Staley’s point was clear: Clark may be the hook, but the WNBA’s depth of talent is what will keep fans coming back.
The Bigger Picture
That’s the tension at the heart of this moment. On one hand, Clark and Reese are undeniable supernovas. They’ve brought a flood of new attention, corporate money, and cultural buzz. On the other, their rivalry — and the drama surrounding it — sometimes risks overshadowing the rest of the league.
Analyst Rachel DeMita recently put it bluntly: “The focus should be back on the game. Where it belongs.”
Because for all the fireworks, there’s reality: the Fever are 4–1 against the Sky.

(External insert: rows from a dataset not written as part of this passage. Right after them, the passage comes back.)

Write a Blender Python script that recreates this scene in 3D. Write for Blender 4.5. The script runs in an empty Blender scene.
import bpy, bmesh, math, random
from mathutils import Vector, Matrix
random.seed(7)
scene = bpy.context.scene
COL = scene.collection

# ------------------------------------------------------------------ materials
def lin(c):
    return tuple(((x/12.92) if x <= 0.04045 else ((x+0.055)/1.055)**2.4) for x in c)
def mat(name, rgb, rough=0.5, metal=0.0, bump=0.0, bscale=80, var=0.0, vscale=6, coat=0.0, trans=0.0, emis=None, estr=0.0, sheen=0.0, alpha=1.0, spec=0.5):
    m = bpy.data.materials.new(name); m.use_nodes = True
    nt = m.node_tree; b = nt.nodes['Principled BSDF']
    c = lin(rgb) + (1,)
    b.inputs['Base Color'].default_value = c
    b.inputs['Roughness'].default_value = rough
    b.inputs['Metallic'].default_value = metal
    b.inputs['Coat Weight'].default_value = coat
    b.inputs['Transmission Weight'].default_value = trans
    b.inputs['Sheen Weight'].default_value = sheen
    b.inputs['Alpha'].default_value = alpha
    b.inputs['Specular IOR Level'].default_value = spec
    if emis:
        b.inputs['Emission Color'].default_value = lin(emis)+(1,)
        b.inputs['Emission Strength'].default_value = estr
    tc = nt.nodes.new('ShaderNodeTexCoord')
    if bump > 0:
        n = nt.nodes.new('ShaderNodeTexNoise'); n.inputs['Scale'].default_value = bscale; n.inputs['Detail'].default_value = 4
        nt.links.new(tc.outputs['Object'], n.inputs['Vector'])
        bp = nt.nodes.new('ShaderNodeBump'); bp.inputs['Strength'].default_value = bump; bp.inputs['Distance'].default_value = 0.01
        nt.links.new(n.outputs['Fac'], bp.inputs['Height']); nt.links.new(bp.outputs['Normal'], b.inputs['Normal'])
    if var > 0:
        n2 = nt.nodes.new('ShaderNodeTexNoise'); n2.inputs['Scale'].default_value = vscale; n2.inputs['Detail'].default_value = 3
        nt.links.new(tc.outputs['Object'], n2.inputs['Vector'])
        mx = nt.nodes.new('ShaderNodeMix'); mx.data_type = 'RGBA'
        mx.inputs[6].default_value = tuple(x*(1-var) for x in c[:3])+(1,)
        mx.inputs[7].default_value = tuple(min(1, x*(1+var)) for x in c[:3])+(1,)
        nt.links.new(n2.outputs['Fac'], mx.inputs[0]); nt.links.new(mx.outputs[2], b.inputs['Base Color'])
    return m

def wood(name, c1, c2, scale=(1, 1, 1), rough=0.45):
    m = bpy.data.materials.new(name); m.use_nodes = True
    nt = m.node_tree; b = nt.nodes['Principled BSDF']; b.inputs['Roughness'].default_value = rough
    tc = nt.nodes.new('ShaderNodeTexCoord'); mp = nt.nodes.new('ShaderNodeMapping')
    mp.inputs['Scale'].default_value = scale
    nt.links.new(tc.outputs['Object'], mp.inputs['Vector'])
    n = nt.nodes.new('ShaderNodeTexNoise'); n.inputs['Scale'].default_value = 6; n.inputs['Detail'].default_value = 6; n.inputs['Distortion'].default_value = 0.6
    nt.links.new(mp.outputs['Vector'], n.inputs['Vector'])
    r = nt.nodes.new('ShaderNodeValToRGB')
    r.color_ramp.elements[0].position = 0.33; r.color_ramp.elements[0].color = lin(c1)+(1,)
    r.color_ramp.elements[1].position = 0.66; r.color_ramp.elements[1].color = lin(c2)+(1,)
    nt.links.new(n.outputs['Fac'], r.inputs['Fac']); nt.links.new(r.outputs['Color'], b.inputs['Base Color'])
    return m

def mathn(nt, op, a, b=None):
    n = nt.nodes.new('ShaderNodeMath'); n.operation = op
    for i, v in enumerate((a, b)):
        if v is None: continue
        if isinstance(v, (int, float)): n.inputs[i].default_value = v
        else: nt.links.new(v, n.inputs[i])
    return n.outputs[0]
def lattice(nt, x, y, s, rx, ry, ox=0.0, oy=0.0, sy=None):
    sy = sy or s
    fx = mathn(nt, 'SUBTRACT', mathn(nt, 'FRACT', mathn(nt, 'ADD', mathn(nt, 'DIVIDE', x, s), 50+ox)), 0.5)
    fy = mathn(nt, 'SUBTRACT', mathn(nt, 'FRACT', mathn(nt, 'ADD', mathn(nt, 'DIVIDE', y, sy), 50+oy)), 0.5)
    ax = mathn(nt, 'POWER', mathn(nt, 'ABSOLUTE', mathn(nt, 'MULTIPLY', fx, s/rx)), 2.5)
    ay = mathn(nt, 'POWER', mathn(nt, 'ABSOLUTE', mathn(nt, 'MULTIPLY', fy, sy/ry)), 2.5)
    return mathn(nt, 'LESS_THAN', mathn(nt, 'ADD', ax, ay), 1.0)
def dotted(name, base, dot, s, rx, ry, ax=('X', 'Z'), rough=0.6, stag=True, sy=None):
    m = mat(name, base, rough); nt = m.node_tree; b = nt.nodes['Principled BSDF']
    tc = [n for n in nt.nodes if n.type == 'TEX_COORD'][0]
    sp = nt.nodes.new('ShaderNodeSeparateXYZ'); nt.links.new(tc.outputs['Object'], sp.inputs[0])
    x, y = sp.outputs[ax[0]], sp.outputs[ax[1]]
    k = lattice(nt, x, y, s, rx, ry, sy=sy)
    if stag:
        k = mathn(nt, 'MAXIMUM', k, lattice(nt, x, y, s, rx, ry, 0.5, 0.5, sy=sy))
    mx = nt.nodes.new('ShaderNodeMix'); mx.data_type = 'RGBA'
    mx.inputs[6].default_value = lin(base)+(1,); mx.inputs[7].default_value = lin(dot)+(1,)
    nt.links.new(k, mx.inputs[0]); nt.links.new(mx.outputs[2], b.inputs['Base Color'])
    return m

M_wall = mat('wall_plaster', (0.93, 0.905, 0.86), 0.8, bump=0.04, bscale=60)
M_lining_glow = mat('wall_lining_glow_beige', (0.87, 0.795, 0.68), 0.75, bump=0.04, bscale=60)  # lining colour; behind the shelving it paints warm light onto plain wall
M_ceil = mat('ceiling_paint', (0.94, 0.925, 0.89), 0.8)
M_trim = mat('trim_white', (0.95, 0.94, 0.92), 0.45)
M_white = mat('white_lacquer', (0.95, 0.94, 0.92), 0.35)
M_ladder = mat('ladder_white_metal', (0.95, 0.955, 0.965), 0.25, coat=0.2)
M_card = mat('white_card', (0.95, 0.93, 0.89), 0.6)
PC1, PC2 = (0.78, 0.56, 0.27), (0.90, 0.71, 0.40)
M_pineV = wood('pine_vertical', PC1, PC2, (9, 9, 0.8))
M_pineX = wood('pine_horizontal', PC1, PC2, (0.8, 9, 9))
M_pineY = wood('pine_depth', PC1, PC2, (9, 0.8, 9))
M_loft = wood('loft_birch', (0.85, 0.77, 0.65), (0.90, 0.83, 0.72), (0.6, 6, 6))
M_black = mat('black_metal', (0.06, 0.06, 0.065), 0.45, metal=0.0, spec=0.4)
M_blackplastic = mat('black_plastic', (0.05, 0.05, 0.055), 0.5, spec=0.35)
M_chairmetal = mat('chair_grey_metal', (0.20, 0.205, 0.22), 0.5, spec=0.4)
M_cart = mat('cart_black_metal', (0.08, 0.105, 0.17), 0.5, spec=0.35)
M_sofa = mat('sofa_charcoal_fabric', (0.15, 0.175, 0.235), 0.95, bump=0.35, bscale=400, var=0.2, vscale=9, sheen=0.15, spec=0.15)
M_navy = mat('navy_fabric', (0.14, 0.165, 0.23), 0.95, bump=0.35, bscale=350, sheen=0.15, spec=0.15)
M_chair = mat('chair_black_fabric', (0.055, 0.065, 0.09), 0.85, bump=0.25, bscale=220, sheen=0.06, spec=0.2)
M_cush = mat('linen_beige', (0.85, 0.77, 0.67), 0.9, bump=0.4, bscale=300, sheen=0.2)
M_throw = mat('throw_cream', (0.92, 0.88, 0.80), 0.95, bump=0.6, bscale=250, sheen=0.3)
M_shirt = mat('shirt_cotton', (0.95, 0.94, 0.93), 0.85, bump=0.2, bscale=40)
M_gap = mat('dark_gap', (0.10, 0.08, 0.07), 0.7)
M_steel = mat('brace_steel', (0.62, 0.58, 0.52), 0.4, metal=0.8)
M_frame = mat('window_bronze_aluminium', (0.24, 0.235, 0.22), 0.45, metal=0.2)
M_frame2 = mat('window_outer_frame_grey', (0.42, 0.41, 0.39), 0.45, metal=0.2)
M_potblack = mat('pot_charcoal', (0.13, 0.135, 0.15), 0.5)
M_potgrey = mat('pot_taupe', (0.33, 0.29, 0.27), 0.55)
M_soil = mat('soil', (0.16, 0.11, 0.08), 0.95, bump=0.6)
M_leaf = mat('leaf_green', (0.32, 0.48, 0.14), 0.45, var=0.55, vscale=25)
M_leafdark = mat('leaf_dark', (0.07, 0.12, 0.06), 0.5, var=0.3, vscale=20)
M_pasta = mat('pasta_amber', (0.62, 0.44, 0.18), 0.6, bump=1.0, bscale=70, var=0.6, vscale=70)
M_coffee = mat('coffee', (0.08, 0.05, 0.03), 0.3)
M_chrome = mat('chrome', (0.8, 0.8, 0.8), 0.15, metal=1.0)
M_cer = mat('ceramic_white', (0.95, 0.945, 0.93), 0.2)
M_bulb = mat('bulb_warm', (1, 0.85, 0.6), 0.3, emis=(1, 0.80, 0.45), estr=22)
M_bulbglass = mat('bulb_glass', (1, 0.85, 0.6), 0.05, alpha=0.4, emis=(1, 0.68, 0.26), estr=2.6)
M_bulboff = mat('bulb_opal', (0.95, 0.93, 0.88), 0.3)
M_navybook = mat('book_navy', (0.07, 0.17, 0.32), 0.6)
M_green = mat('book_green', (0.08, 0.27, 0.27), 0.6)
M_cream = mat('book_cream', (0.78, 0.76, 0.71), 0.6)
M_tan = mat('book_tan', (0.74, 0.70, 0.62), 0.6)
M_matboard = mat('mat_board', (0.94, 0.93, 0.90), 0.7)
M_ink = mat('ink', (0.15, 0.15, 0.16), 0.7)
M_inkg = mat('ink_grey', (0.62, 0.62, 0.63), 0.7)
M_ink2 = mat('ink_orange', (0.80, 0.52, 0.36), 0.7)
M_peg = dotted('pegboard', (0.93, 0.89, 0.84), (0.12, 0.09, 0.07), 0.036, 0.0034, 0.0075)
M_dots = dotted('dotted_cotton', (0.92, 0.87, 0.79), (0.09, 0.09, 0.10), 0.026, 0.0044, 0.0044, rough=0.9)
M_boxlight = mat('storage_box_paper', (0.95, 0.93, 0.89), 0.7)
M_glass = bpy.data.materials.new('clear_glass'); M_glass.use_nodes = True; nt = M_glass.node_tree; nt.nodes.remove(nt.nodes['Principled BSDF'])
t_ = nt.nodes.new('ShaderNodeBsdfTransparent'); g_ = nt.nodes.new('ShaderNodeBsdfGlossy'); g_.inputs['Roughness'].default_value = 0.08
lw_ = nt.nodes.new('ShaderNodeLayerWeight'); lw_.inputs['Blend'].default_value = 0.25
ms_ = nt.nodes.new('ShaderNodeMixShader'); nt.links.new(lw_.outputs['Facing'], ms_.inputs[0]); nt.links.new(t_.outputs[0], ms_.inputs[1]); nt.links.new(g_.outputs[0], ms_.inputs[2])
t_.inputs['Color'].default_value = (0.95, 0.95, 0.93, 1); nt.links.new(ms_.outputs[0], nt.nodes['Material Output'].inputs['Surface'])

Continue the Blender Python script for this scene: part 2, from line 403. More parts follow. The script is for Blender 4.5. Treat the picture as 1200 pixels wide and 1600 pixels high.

Rivalries are best when the competition is balanced. Right now, this one feels more like a media creation than a true on-court stalemate.
Beyond Basketball: Bias and Scrutiny
Still, to frame this purely as sport is to miss the cultural weight behind it. A recent joint study by Rice University and the University of Illinois Chicago revealed a glaring disparity: when Clark makes a taunting gesture, it’s celebrated as passion. When Reese does the exact same thing, she faces a tidal wave of criticism.
The WNBA itself has had to step in, addressing troubling reports of racial abuse from fans directed at players like Reese. The “victim vs. villain” narrative, as Joy Taylor and others have pointed out, isn’t just about basketball — it reflects deeper societal biases.
And that’s part of what keeps this rivalry so combustible. It’s not just Clark vs. Reese. It’s a proxy battle for how America views race, gender, and power in sports.
The Staley Reminder
For Dawn Staley, though, the lesson is simpler: don’t lose sight of the game. “I know they saw us,” she said, reflecting on South Carolina’s undefeated run. “I know they saw Kamilla Cardoso. I know they saw Ashlyn Watkins. I know they saw the rest of our players do incredible things.”
In other words: Clark may draw the spotlight, but the game is bigger than any one star.
What Comes Next
Here’s what we know: Clark and Reese will face each other four more times this season. If history is any guide, each matchup will smash viewership records, dominate social feeds, and spark another round of debate about race, rivalry, and respect.
And yet, the truth is that the WNBA doesn’t need constant off-court drama to thrive. It needs the on-court product to shine — and the talent across the league is more than capable of doing just that. From A’ja Wilson’s dominance in Las Vegas to Breanna Stewart’s leadership in New York, the league is deeper and stronger than ever.
But make no mistake: for now, Clark and Reese are the accelerant. The storyline is too big, too magnetic, too easy to rally around. They’re not just athletes. They’re cultural symbols.
The Bottom Line
The Caitlin Clark–Angel Reese rivalry has already redefined women’s basketball, elevating the WNBA to heights once thought impossible. But with that spotlight comes scrutiny, drama, and difficult conversations about race and representation.
The Fever may own the head-to-head edge. The Sky may be rebuilding. But every time Clark and Reese step on the same hardwood, the numbers soar, the discourse ignites, and the league rides a wave unlike anything in its history.
And maybe, just maybe, that’s the real magic here: what started with a taunt has become something far larger — a rivalry that’s not just about basketball, but about America itself.